**GIVEN EXERCISE:** In the listing below, count the lines with "script" and report only the figure.

----------------

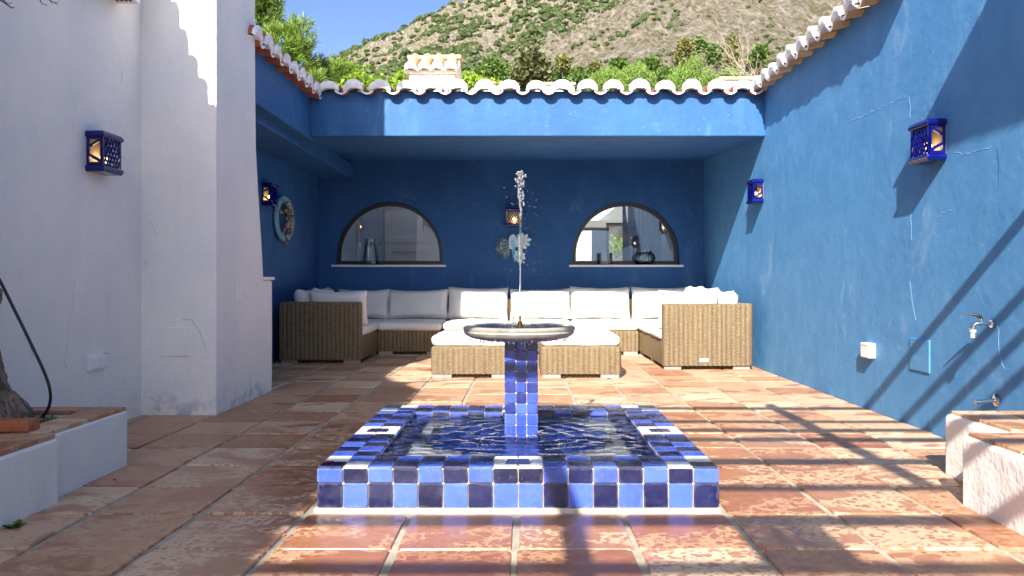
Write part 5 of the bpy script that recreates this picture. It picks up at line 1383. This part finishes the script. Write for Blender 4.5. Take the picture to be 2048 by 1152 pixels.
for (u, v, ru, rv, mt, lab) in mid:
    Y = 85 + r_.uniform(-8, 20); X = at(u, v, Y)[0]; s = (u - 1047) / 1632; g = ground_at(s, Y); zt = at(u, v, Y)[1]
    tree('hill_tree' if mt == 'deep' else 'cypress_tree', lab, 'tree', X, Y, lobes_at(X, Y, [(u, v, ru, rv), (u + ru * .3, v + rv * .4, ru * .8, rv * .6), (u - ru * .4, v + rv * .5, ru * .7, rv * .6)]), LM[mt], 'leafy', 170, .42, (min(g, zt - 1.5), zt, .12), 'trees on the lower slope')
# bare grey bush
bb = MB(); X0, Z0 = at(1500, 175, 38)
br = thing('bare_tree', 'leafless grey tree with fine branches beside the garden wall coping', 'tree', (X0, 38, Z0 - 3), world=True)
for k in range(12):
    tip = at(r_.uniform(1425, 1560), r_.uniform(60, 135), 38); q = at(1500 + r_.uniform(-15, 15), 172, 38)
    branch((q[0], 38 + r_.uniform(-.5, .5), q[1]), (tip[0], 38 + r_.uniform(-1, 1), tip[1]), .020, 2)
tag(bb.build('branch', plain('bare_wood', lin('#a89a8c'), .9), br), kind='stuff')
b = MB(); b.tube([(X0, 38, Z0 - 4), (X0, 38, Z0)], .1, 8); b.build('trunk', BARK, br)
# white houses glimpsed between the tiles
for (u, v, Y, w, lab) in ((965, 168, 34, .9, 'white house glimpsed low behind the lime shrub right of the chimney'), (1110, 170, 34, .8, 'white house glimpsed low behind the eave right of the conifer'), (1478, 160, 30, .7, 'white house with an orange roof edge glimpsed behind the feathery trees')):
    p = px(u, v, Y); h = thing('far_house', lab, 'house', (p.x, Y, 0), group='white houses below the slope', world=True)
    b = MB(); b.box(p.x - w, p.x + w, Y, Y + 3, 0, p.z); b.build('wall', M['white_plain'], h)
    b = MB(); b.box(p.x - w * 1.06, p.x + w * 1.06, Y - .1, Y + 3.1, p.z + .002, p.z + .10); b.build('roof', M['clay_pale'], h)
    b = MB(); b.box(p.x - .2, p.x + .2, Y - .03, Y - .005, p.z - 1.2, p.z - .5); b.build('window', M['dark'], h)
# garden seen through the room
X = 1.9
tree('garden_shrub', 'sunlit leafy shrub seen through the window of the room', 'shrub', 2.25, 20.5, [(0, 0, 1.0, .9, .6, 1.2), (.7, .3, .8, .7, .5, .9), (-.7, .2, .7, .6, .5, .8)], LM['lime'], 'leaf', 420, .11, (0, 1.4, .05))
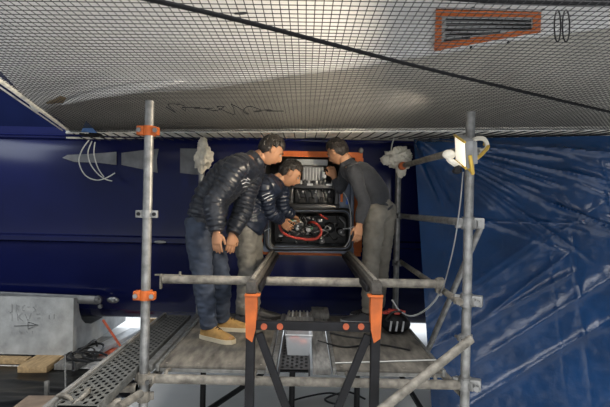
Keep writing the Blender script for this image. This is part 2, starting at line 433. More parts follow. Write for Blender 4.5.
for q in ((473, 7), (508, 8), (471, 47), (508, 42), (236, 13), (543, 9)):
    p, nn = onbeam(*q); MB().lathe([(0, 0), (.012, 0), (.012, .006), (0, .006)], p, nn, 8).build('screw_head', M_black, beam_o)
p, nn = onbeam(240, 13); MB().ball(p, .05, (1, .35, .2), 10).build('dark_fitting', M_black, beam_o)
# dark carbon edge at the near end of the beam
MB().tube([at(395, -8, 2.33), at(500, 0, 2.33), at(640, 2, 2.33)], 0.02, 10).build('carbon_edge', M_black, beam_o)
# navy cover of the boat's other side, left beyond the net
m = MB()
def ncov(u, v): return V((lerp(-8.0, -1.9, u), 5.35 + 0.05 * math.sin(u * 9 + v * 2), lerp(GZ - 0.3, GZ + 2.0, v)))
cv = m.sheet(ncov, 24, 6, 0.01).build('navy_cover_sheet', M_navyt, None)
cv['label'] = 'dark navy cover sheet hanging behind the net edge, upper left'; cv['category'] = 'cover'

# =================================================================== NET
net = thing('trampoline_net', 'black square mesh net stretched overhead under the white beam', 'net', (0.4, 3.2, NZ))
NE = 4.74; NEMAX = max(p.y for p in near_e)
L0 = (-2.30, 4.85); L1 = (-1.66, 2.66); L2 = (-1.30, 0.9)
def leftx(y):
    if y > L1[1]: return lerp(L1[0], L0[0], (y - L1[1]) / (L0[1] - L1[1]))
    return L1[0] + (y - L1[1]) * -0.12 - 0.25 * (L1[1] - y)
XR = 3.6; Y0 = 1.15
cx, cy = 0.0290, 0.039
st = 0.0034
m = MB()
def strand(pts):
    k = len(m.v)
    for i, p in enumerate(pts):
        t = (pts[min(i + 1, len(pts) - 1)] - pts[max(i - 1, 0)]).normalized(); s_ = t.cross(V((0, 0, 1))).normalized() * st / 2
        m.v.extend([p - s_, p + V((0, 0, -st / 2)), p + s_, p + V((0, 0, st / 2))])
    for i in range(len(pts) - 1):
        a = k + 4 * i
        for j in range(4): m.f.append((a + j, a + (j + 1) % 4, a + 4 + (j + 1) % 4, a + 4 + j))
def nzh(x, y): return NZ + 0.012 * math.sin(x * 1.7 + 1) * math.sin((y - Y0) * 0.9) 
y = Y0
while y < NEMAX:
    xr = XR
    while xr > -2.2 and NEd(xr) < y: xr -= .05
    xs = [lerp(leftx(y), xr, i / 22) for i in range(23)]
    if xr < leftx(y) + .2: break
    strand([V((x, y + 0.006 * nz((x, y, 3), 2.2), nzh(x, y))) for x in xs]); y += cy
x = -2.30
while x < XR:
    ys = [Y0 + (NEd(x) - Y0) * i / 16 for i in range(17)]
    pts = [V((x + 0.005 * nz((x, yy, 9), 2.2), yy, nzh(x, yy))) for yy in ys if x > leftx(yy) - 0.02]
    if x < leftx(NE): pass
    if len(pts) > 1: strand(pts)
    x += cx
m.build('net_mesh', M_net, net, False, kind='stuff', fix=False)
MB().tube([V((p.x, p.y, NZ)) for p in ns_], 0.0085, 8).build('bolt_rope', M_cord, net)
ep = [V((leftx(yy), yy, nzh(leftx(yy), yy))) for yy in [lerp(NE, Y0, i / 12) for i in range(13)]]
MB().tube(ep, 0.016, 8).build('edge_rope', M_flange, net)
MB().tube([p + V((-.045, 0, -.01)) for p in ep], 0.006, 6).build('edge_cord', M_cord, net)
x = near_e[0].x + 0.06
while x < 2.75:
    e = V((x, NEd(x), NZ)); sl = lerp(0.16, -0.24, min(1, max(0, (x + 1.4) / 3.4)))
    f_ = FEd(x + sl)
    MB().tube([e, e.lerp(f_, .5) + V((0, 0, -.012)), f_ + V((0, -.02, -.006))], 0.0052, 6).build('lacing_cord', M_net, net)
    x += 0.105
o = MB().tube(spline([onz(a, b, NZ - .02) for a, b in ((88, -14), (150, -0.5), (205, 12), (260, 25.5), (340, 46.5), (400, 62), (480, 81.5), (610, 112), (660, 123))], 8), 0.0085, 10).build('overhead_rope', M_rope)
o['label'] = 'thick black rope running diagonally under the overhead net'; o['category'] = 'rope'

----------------

**CORRECT RESPONSE:** 2